Goal: With the pictures left out, copy the listing below exactly.
-*-*-
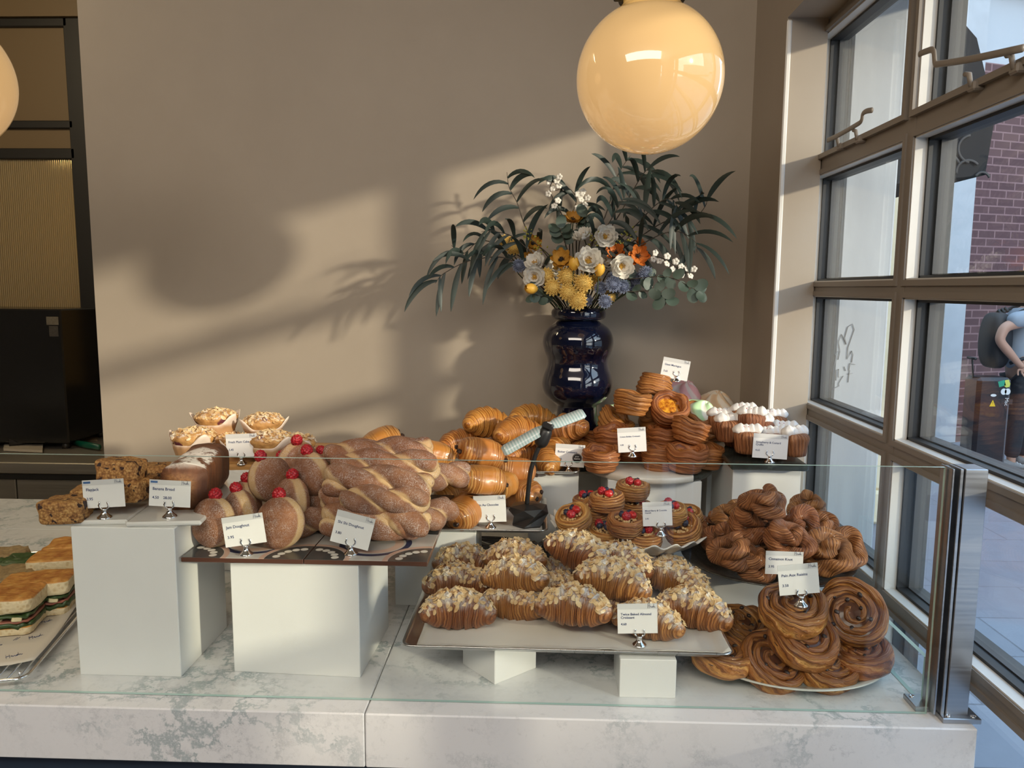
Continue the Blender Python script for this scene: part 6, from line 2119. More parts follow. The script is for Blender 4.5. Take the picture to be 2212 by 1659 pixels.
BR = [
 ([(1170, 620, 2.24), (1100, 560, 2.22), (1020, 562, 2.19), (960, 590, 2.17), (940, 612, 2.16)], 11, 'long-leaved eucalyptus branch reaching lowest and farthest toward the open wall'),
 ([(1180, 600, 2.26), (1100, 540, 2.26), (1040, 520, 2.25), (1000, 548, 2.22), (975, 530, 2.22)], 9, 'long-leaved eucalyptus branch reaching toward the wall just above the lowest one'),
 ([(1200, 580, 2.26), (1140, 500, 2.28), (1118, 440, 2.29), (1100, 405, 2.29), (1095, 372, 2.29)], 7, 'thin eucalyptus branch rising on the wall side to a single curled leaf'),
 ([(1190, 600, 2.22), (1120, 520, 2.20), (1070, 500, 2.18), (1040, 500, 2.17)], 10, 'long-leaved eucalyptus branch arching at middle height on the wall side'),
 ([(1230, 560, 2.28), (1235, 470, 2.30), (1245, 430, 2.30), (1225, 405, 2.30), (1200, 412, 2.29)], 6, 'eucalyptus branch curving up in the middle behind the ochre flower'),
 ([(1270, 560, 2.27), (1310, 460, 2.28), (1330, 390, 2.28), (1345, 360, 2.28), (1362, 336, 2.27)], 9, 'tallest eucalyptus branch, its tip rising behind the glass lamp'),
 ([(1280, 560, 2.25), (1340, 460, 2.24), (1380, 390, 2.22), (1400, 365, 2.21), (1412, 372, 2.2)], 10, 'long-leaved eucalyptus branch arching high on the window side'),
 ([(1290, 570, 2.22), (1370, 490, 2.19), (1420, 440, 2.17), (1450, 430, 2.16), (1466, 450, 2.15)], 11, 'dense eucalyptus branch spreading at upper window-side height'),
 ([(1300, 580, 2.24), (1400, 500, 2.22), (1460, 470, 2.20), (1500, 470, 2.19), (1526, 440, 2.18), (1518, 420, 2.18)], 8, 'long thin eucalyptus branch ending in a hooked tip toward the window'),
 ([(1300, 590, 2.20), (1400, 520, 2.17), (1460, 500, 2.15), (1500, 520, 2.14), (1506, 545, 2.14)], 10, 'long-leaved eucalyptus branch drooping at middle height on the window side'),
 ([(1260, 560, 2.20), (1310, 490, 2.17), (1340, 440, 2.15), (1350, 425, 2.15)], 10, 'dense short eucalyptus branch just behind the upper white rose'),
]
for k, (pts_, n_, lab) in enumerate(BR):
    branch('eucalyptus_branch', pts_, n_ + 2, lab, g1, 'long', 10 + k, droop=1.8)
for k, (pts_, n_, lab) in enumerate([
 ([(1230, 560, 2.22), (1215, 510, 2.20), (1208, 490, 2.19)], 9, 'round-leaved eucalyptus sprig in the middle, below the top ochre flower'),
 ([(1250, 540, 2.24), (1262, 490, 2.23), (1268, 462, 2.22)], 8, 'round-leaved eucalyptus sprig rising beside the top ochre flower'),
 ([(1300, 620, 2.18), (1390, 600, 2.14), (1450, 600, 2.12), (1500, 625, 2.11), (1515, 632, 2.11)], 15, 'round-leaved eucalyptus branch hanging out toward the window, upper one'),
 ([(1300, 640, 2.18), (1370, 630, 2.14), (1420, 630, 2.12), (1440, 655, 2.11)], 12, 'round-leaved eucalyptus branch hanging lowest on the window side'),
 ([(1200, 640, 2.18), (1170, 640, 2.14), (1150, 634, 2.13)], 8, 'round-leaved eucalyptus sprig low by the lowest tulip bud'),
]):
    branch('eucalyptus_sprig', pts_, n_, lab, 'round-leaved eucalyptus sprigs', 'round', 40 + k, L=(0.022, 0.034), mat=M_leaf2)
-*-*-
Correct result:
Continue the Blender Python script for this scene: part 6, from line 2119. More parts follow. The script is for Blender 4.5. Take the picture to be 2212 by 1659 pixels.
BR = [
 ([(1170, 620, 2.24), (1100, 560, 2.22), (1020, 562, 2.19), (960, 590, 2.17), (940, 612, 2.16)], 11, 'long-leaved eucalyptus branch reaching lowest and farthest toward the open wall'),
 ([(1180, 600, 2.26), (1100, 540, 2.26), (1040, 520, 2.25), (1000, 548, 2.22), (975, 530, 2.22)], 9, 'long-leaved eucalyptus branch reaching toward the wall just above the lowest one'),
 ([(1200, 580, 2.26), (1140, 500, 2.28), (1118, 440, 2.29), (1100, 405, 2.29), (1095, 372, 2.29)], 7, 'thin eucalyptus branch rising on the wall side to a single curled leaf'),
 ([(1190, 600, 2.22), (1120, 520, 2.20), (1070, 500, 2.18), (1040, 500, 2.17)], 10, 'long-leaved eucalyptus branch arching at middle height on the wall side'),
 ([(1230, 560, 2.28), (1235, 470, 2.30), (1245, 430, 2.30), (1225, 405, 2.30), (1200, 412, 2.29)], 6, 'eucalyptus branch curving up in the middle behind the ochre flower'),
 ([(1270, 560, 2.27), (1310, 460, 2.28), (1330, 390, 2.28), (1345, 360, 2.28), (1362, 336, 2.27)], 9, 'tallest eucalyptus branch, its tip rising behind the glass lamp'),
 ([(1280, 560, 2.25), (1340, 460, 2.24), (1380, 390, 2.22), (1400, 365, 2.21), (1412, 372, 2.2)], 10, 'long-leaved eucalyptus branch arching high on the window side'),
 ([(1290, 570, 2.22), (1370, 490, 2.19), (1420, 440, 2.17), (1450, 430, 2.16), (1466, 450, 2.15)], 11, 'dense eucalyptus branch spreading at upper window-side height'),
 ([(1300, 580, 2.24), (1400, 500, 2.22), (1460, 470, 2.20), (1500, 470, 2.19), (1526, 440, 2.18), (1518, 420, 2.18)], 8, 'long thin eucalyptus branch ending in a hooked tip toward the window'),
 ([(1300, 590, 2.20), (1400, 520, 2.17), (1460, 500, 2.15), (1500, 520, 2.14), (1506, 545, 2.14)], 10, 'long-leaved eucalyptus branch drooping at middle height on the window side'),
 ([(1260, 560, 2.20), (1310, 490, 2.17), (1340, 440, 2.15), (1350, 425, 2.15)], 10, 'dense short eucalyptus branch just behind the upper white rose'),
]
for k, (pts_, n_, lab) in enumerate(BR):
    branch('eucalyptus_branch', pts_, n_ + 2, lab, g1, 'long', 10 + k, droop=1.8)
for k, (pts_, n_, lab) in enumerate([
 ([(1230, 560, 2.22), (1215, 510, 2.20), (1208, 490, 2.19)], 9, 'round-leaved eucalyptus sprig in the middle, below the top ochre flower'),
 ([(1250, 540, 2.24), (1262, 490, 2.23), (1268, 462, 2.22)], 8, 'round-leaved eucalyptus sprig rising beside the top ochre flower'),
 ([(1300, 620, 2.18), (1390, 600, 2.14), (1450, 600, 2.12), (1500, 625, 2.11), (1515, 632, 2.11)], 15, 'round-leaved eucalyptus branch hanging out toward the window, upper one'),
 ([(1300, 640, 2.18), (1370, 630, 2.14), (1420, 630, 2.12), (1440, 655, 2.11)], 12, 'round-leaved eucalyptus branch hanging lowest on the window side'),
 ([(1200, 640, 2.18), (1170, 640, 2.14), (1150, 634, 2.13)], 8, 'round-leaved eucalyptus sprig low by the lowest tulip bud'),
]):
    branch('eucalyptus_sprig', pts_, n_, lab, 'round-leaved eucalyptus sprigs', 'round', 40 + k, L=(0.022, 0.034), mat=M_leaf2)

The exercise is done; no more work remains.